Rupert Murdoch biographer Michael Wolff has claimed News Corporation is considering selling off its British newspaper business News International.
Describing the climate within the company as ‘chicken with head cut-off time”, Wolff claimed the option of offloading its three remaining newspapers – The Times, The Sunday Times and The Sun – was a ‘rumour circulating in many parts of the company”.
Speaking on the BBC this afternoon, he said there was a faction within News Corporation’s US headquarters asking the the question: ‘Why do we own newspapers anyway?”.
Speaking on the BBC this afternoon, Wolff said: ‘There’s a sense that the British company is poisoned… that there’s no way for the company to come out of this in a way that doesn’t leave it hopelessly diminished”.

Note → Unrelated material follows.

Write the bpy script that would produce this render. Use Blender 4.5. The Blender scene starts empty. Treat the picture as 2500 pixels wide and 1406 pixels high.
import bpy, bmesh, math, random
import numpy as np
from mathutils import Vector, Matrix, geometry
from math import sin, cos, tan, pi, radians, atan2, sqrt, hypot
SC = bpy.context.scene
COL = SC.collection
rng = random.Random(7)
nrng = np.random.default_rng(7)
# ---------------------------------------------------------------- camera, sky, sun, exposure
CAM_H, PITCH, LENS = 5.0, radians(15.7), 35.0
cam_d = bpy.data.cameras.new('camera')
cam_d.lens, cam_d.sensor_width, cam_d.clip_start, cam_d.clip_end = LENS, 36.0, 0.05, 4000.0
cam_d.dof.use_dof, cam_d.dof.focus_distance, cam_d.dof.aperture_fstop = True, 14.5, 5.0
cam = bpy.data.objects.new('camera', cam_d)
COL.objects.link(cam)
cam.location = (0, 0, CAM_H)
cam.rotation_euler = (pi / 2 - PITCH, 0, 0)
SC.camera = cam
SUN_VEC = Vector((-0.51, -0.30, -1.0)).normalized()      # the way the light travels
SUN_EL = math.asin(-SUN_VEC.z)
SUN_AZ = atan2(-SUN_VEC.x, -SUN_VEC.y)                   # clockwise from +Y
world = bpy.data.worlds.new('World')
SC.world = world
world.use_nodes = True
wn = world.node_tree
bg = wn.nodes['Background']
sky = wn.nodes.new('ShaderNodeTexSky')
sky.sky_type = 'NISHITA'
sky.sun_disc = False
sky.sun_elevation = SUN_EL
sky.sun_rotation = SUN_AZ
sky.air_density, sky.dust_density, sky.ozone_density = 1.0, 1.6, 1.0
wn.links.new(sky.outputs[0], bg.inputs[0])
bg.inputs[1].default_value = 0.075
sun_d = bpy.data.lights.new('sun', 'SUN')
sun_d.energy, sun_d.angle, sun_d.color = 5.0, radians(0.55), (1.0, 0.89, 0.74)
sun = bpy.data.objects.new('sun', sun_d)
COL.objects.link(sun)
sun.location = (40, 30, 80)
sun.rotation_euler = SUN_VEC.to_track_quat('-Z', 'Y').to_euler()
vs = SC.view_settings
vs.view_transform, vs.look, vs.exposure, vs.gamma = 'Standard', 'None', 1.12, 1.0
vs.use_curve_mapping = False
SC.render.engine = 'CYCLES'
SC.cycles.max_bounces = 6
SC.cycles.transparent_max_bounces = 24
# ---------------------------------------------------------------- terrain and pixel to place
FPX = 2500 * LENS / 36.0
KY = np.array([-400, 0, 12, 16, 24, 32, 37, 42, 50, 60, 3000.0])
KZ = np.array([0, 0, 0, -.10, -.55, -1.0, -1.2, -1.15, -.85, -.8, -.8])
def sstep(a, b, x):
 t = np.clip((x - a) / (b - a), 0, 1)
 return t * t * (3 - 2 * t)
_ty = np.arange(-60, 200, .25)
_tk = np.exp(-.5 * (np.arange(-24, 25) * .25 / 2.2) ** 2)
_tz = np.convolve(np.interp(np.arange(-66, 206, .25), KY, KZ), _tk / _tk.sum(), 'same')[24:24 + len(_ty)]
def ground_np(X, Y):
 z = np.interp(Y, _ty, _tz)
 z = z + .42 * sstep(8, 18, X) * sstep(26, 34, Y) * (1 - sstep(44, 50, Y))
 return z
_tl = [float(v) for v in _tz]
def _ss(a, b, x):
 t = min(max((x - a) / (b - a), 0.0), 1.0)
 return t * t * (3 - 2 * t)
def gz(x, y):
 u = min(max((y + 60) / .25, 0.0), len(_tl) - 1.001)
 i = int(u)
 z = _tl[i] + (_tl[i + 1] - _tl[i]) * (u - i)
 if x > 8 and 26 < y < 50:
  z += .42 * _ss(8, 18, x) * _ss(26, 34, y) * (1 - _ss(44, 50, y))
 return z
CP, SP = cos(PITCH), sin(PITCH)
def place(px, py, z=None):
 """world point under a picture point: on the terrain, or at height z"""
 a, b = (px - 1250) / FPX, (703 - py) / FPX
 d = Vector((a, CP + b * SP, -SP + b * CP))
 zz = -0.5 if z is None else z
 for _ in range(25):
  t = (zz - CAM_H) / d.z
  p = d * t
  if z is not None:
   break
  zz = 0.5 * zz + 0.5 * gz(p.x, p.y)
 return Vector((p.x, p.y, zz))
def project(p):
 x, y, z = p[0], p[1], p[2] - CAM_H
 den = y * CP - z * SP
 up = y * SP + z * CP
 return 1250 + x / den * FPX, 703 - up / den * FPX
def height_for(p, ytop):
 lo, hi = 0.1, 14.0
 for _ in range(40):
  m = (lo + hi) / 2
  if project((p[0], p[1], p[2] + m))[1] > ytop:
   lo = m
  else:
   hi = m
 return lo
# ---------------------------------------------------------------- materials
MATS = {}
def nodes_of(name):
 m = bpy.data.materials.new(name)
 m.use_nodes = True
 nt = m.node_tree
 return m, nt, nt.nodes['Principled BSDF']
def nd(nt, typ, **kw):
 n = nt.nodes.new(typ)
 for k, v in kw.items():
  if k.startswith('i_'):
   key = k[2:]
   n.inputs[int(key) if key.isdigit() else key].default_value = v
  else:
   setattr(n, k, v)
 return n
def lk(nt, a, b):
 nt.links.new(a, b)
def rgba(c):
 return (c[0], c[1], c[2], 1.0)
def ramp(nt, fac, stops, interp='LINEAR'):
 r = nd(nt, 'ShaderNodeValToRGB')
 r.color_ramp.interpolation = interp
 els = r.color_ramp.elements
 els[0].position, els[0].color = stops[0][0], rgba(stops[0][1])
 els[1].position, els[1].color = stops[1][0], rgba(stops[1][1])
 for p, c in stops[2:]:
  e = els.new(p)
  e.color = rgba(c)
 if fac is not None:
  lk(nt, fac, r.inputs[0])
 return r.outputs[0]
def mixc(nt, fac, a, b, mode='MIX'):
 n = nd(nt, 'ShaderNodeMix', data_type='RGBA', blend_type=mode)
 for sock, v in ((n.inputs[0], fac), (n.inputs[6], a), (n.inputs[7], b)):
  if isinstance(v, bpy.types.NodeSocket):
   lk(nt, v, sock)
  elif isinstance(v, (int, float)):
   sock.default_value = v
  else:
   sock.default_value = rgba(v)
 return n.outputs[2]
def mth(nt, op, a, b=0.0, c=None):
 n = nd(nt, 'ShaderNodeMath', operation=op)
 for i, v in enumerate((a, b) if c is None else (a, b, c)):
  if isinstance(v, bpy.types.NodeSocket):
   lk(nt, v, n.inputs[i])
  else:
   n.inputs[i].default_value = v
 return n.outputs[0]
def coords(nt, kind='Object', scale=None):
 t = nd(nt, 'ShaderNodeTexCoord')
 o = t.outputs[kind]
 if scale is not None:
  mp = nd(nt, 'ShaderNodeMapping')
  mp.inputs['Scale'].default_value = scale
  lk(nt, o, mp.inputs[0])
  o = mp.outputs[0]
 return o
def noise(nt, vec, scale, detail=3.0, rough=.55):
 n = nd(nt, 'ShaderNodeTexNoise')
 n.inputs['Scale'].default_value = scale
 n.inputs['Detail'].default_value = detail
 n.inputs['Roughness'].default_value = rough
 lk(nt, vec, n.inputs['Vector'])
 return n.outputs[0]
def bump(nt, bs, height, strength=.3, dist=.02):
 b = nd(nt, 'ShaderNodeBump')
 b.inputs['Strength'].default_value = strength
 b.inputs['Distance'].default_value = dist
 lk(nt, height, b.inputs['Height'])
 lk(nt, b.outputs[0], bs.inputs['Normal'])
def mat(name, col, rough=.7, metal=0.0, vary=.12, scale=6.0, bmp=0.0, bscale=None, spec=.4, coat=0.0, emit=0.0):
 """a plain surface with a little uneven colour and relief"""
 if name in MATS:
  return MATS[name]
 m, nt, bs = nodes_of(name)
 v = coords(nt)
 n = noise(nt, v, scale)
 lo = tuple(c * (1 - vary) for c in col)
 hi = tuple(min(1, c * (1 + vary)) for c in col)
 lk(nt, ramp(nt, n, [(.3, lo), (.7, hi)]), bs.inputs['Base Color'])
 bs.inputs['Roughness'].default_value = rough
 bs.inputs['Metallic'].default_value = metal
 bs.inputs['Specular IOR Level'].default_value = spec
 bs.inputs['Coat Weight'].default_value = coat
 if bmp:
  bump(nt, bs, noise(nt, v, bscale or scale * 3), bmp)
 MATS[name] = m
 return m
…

He did add, however, that this is not a fixed ‘plan or strategy”, but ‘among the many discussions that are going on within News Corporation”.
In 2008 Wolff published his biography of Murdoch “The man who owns the news”, spending hundreds of hours with the media mogul over a period of nine months.
In an interview with Press Gazette magazine in January 2009, Wolff said that Murdoch is still deeply involved in the running of his UK titles – and was particularly close to then Sun editor Rebekah Brooks, who he is ‘incredibly fond of, almost as a member of the family”.
‘Rebekah’s fundamental interest in the newspaper business is anticipating what Rupert wants,” he said. “And she’s good at that, she enjoys it. The highpoint of her week, of her career, is a kind word from Rupert.”